The beach at the College of the Atlantic is a great place to examine the two types of bedrock that make up Bar Island and the other Porcupine Islands. Both rocks, one sedimentary and one igneous, have their own outcrops on separate sides of the beach. A contact between the two rocks lies somewhere beneath the boulders and extends beneath the bay all the way to Bar Island and beyond.

(Left)

A closeup of the Bar Harbor formation.

(Left)

Outcrop scale of the Bar Harbor Formation. Student for scale.

On the northern side of the beach, you'll see the Bar Harbor Formation, a sedimentary rock with visible layers of silt and sandstone, as well as some layers of volcanic ash. These ancient marine sediments were deposited ~465 million years ago (Gilman and Chapman, 1988; Braun and Braun, 2012). The Bar Harbor Formation is slightly foliated and metamorphosed due to having been baked by the nearby Cadillac Mountain Granite when it intruded as magma that, at the time, reached extreme temperatures.

(Left)

Closeup of a Gabbro-diorite intrusion.

(Left)

Outcrop scale of a Gabbro-diorite intrusion. Same student for scale.

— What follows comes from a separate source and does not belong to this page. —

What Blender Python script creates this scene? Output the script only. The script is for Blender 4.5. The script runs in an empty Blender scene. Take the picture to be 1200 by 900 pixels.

On the southern side of the beach you'll see gabbro-diorite, an igneous rock formed from magma that cooled below the surface of the earth. This rock also makes up most of Bar Island and the other Porcupine Islands, and crystallized ~420 million years ago (Gilman and Chapman, 1988; Bruan and Bruan, 2012). The texture of the rock is phaneritic, meaning the crystals of the rock are similar in size and visible to the naked eye. The gabbro-diorite intruded into the Bar Harbor Formation at around the same time the Cadillac Mountain Granite crystallized.